Never Enuff Hyde Park ART PHOTO Ops!
Jun. 10th, 2019 12:33 pm
Spent the night in a complete panic because the car was going into the shop.
In consequence, I only got four and a half hours sleep, so I decided to walk to the garden from the Last Honest Auto Mechanics’ and thence to walk home, a round trip of approximately eight miles: That would wear me out, I reckoned!
(As a sidebar, I will note here that one of the reasons that astrology appeals to me so much as an autological discipline is because it’s the only system of self-analysis that’s ever been able to satisfactorily explain this absolute phobia I have about maintenance and upkeep. In my universe, things cannot be fixed! If something breaks down, you are in deep shit!
This is because I have no earth signs in my chart. In both a literal and a figurative sense, I am not well grounded.)
Of course, there are two ways of looking at the fact that I have no car and (deep in my soul I firmly believe) will never have a car again!
A) I can whine about it.
B) I can recontexturalize it as a wonderful opportunity to take endless numbers of Art Photos of fabulous Hyde Park! And enjoy the exercise.
I’ll take Hyde Park Photo Ops for $200, Alex!

This is the William Stoutenburgh house, built in 1765. Two hundred and fifty years is very, very old in these parts. Stone and wattle is the characteristic Dutch construction style.

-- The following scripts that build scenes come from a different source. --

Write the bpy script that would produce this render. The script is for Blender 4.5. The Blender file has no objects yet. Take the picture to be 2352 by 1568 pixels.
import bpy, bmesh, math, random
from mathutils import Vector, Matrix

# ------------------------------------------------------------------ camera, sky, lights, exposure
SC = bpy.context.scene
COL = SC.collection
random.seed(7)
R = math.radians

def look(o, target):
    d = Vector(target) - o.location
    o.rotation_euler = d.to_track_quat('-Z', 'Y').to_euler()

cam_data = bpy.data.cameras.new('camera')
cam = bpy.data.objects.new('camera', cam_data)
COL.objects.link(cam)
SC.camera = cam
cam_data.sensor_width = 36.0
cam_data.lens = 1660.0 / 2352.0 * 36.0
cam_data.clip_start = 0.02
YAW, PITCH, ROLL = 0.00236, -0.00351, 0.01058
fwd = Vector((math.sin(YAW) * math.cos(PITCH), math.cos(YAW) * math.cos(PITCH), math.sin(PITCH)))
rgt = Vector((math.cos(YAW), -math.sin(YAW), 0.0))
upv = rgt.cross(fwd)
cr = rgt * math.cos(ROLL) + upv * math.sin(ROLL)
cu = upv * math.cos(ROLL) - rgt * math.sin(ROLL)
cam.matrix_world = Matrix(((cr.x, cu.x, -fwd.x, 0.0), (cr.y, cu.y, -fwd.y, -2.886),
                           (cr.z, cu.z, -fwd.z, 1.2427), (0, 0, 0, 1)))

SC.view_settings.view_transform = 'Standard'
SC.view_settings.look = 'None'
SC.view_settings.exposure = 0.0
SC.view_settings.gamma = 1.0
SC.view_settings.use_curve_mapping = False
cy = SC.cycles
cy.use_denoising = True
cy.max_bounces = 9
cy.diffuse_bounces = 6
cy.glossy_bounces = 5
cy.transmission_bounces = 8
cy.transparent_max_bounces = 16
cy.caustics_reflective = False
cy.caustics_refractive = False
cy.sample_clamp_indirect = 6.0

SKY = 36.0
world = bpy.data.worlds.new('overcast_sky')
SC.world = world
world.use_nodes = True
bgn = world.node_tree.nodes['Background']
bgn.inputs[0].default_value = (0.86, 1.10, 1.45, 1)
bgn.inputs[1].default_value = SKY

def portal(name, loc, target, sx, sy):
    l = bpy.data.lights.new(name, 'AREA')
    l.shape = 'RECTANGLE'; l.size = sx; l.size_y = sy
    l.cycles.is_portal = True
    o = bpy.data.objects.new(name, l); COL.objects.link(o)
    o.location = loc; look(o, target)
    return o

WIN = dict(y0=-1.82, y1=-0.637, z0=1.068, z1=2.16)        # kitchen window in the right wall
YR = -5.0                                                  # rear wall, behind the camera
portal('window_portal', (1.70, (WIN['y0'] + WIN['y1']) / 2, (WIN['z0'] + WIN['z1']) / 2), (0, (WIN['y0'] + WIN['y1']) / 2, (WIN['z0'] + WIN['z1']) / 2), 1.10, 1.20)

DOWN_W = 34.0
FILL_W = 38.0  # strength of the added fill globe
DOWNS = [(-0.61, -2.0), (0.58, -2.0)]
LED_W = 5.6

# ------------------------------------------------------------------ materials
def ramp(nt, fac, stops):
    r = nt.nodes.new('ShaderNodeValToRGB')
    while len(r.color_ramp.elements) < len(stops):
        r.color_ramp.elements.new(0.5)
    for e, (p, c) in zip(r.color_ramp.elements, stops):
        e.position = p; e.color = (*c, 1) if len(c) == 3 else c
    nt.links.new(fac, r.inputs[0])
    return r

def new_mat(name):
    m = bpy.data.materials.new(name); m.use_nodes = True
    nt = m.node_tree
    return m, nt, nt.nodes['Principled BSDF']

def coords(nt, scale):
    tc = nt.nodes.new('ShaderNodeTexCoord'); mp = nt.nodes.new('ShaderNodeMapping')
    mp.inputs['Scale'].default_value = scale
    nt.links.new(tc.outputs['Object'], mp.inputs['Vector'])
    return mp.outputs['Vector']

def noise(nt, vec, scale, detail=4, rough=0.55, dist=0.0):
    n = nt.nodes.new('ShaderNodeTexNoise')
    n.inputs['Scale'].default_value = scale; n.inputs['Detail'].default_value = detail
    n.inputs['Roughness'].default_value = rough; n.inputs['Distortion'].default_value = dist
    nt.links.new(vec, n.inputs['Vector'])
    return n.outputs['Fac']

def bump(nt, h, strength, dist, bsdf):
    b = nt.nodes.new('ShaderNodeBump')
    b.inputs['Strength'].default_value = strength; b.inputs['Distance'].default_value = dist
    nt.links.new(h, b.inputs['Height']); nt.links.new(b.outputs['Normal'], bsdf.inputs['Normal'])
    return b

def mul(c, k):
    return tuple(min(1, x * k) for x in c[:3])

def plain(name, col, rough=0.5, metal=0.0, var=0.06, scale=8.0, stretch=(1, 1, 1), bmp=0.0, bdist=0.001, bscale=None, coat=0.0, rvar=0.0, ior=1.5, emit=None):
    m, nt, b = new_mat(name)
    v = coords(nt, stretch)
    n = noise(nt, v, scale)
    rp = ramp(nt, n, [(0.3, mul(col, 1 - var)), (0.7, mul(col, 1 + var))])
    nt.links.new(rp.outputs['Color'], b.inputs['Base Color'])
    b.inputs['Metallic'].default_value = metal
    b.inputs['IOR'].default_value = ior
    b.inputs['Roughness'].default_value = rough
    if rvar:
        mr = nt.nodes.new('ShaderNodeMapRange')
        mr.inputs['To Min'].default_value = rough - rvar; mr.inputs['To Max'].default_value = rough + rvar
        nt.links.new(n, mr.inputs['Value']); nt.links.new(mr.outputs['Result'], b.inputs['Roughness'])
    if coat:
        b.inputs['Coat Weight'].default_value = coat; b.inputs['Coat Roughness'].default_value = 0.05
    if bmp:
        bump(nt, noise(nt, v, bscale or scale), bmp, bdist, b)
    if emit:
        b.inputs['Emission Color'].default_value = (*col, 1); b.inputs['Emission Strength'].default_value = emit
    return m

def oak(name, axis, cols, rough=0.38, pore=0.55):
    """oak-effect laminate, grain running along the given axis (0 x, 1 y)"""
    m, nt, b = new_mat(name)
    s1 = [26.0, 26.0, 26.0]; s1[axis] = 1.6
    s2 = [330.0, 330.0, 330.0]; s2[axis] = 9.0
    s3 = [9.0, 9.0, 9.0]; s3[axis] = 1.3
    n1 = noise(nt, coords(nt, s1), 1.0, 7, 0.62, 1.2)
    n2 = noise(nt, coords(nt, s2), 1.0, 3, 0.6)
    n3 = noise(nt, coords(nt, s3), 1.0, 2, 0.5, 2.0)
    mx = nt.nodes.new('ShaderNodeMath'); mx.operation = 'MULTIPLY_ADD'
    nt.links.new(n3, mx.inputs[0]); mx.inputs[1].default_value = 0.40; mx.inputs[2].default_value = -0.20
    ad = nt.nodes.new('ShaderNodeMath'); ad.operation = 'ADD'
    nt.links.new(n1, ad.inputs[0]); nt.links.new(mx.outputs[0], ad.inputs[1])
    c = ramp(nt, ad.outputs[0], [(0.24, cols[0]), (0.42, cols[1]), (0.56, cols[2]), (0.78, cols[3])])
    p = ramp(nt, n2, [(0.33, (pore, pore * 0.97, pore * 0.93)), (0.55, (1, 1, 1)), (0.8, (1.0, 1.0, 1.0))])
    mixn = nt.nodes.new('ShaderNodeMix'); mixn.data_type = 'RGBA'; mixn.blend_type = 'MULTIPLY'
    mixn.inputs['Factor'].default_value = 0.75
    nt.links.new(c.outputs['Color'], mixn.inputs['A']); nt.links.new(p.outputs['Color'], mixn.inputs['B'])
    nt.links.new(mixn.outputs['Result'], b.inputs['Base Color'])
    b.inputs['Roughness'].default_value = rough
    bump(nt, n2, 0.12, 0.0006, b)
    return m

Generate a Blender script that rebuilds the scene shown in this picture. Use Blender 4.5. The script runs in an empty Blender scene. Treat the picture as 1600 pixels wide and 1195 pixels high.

This is Crum Elbow Creek, which runs just north of my house! Altogether now: WHO. KNEW.
In another mile and a half, the Crum Elbow will run into the Hudson River, which isn’t really a river at all but an estuary, so during full moons when the tides are strong, the water in this creek is actually brackish.
Before it could run into the Hudson, the Vanderbilts dammed it and did a little Bridge of Sighs folly with it. Lovely in every season, but particularly in the fall:

The picture at the top is that weird art installation on Main Street. Main Street usually runs through the center of town in most rural backwaters, but in Hyde Park, Main Street is actually a country road with almost no buildings. Named for the hubris of some 19th century founding father? Who knows? The occupant of one of Main Street’s few houses has posed these cheerful skeletons in front:



There’s a pre-Revolutionary War cemetery in the Hyde Park post office!

And I wouldn’t buy real estate from this person. Would you?